La pêche continentale

The Use of Multi mesh Gillnets for Sampling Fish Stocks in Reservoirs in Southern Africa. ALCOM Field Document No. 39.

Managing inland fisheries

In order improve the management of a fishery it is necessary to determine which species are present and in what quantities. Sampling of the fish stock is thus needed. For monitoring the effects of certain management strategies, it will also be necessary to gather information concerning the fish stocks. Gillnets are often used for sampling fish stocks because they are easy to use, relatively cheap, catch a wide variety of species, and their use can be standardized. Gillnets are however, selective towards the species they catch, the size of fish they catch and the amounts of fish they catch.
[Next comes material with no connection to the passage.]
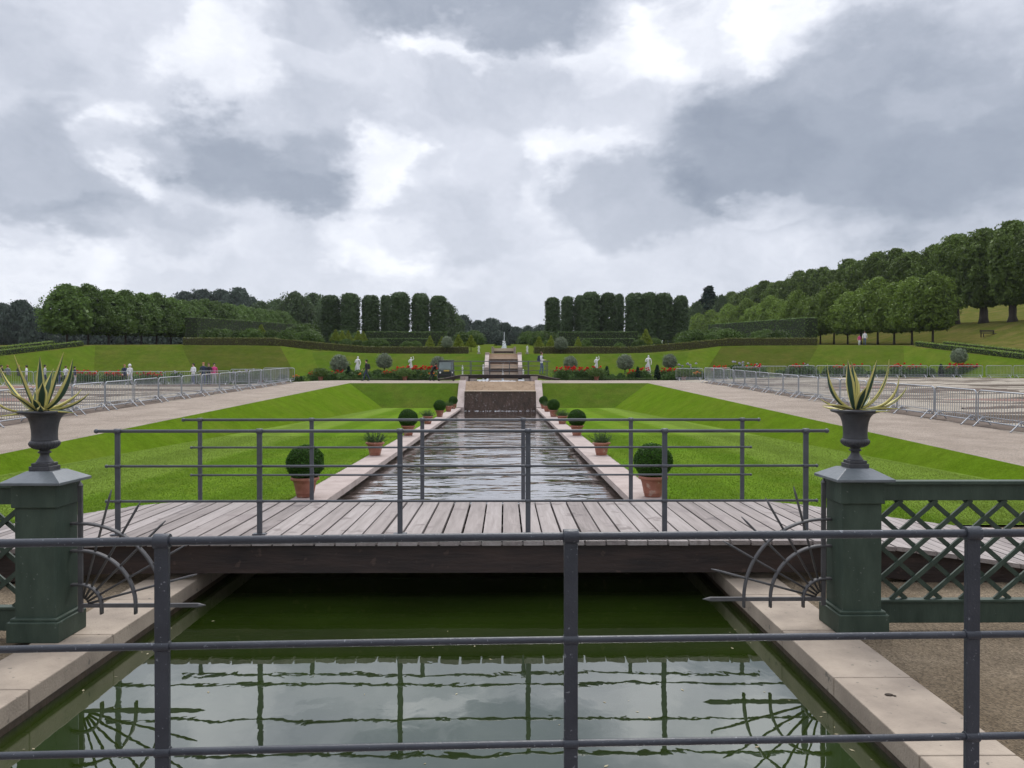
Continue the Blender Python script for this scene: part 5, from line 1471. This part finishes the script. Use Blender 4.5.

Also outside factors influence the effectiveness of the nets. ALCOM used multimesh gillnets in 34 reservoirs in 5 countries in southern Africa over a period of 5 years to collect information on the fish stocks of these reservoirs. The analysis of the results of these samplings showed that the gears were useful to collect general information of the fish stocks, but also demonstrated that the catch per unit of effort could not be used as a reliable indication of abundance. The reasons for this were that the fluctuation in the catches were too great, not all species could be sampled with the required precision and, although a wide range of mesh sizes were used, the gears were still size selective. Furthermore it was agrued that the effects on the fish population of different management strategies would not be detected by sampling with gillnets alone. The effects of outside factors, and especially of the water level fluctuation of the reservoirs, would easily confound the effects of the fisheries management on the reservoirs. It was recommended to concentrate the studies on the target species, to determine the effects of the water fluctuatiuon of fish production, and to use the existing fishery in the collection of data.